| GIVEN PROBLEM |
Copy the lines of the data below exactly, starting at the first and stopping after the line that contains "cp, sp = math.cos(P), math.sin(P)"; include no pictures.

| DATA EXCERPT |

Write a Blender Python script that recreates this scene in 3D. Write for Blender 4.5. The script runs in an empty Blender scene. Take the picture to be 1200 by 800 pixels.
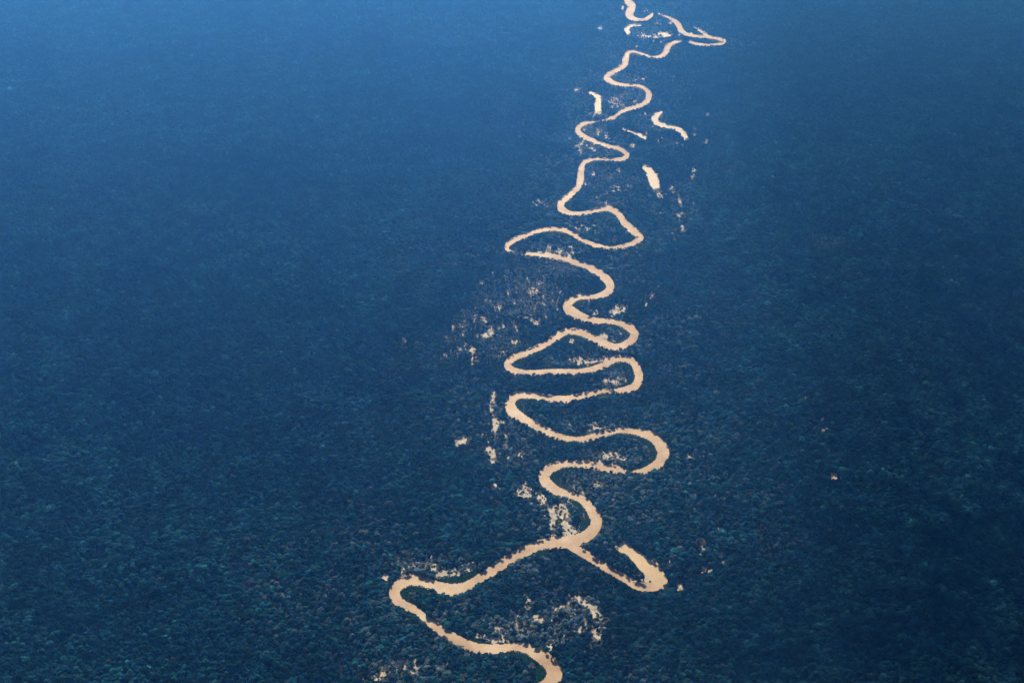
import bpy, math, random
import numpy as np
from mathutils import Vector

rng = np.random.default_rng(11)
random.seed(11)
S = bpy.context.scene
C = S.collection

# ------------------------------------------------------------------ camera
# The photograph was taken from an aircraft about 3 km above the forest.
H = 3000.0
F = 1400.0                       # focal length in pixels of a 1200 x 800 frame
P = math.radians(32.0)           # looking down 32 degrees
cp, sp = math.cos(P), math.sin(P)


def ground(x, y):
    """where the ray through pixel (x, y) of a 1200x800 frame meets flat ground"""
    x = np.asarray(x, float); y = np.asarray(y, float)
    dx = (x - 600) / F
    dy = (400 - y) / F
    vz = -sp + dy * cp
    t = -H / vz
    return dx * t, (cp + dy * sp) * t


def pixel(X, Y, Z):
    zz = Z - H
    d = Y * cp - zz * sp
    u = Y * sp + zz * cp
    return 600 + F * X / d, 400 - F * u / d


cam = bpy.data.cameras.new('camera')
cam.lens = F / 1200 * 36
cam.sensor_width = 36
cam.clip_start = 1
cam.clip_end = 400000
camo = bpy.data.objects.new('camera', cam)
C.objects.link(camo)
camo.location = (0, 0, H)
camo.rotation_euler = (math.pi / 2 - P, 0, 0)
S.camera = camo


# ------------------------------------------------------------------ noise
def vnoise(x, y, scale, seed):
    """smooth value noise, 0..1"""
    r = np.random.default_rng(seed)
    g = r.random((256, 256))
    u = x / scale + 1000.37
    v = y / scale + 1000.71
    i = np.floor(u).astype(int); j = np.floor(v).astype(int)
    a = u - i; b = v - j
    a = a * a * (3 - 2 * a); b = b * b * (3 - 2 * b)
    i0 = i % 256; i1 = (i + 1) % 256; j0 = j % 256; j1 = (j + 1) % 256
    return (g[i0, j0] * (1 - a) + g[i1, j0] * a) * (1 - b) + (g[i0, j1] * (1 - a) + g[i1, j1] * a) * b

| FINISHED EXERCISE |
Write a Blender Python script that recreates this scene in 3D. Write for Blender 4.5. The script runs in an empty Blender scene. Take the picture to be 1200 by 800 pixels.
import bpy, math, random
import numpy as np
from mathutils import Vector

rng = np.random.default_rng(11)
random.seed(11)
S = bpy.context.scene
C = S.collection

# ------------------------------------------------------------------ camera
# The photograph was taken from an aircraft about 3 km above the forest.
H = 3000.0
F = 1400.0                       # focal length in pixels of a 1200 x 800 frame
P = math.radians(32.0)           # looking down 32 degrees
cp, sp = math.cos(P), math.sin(P)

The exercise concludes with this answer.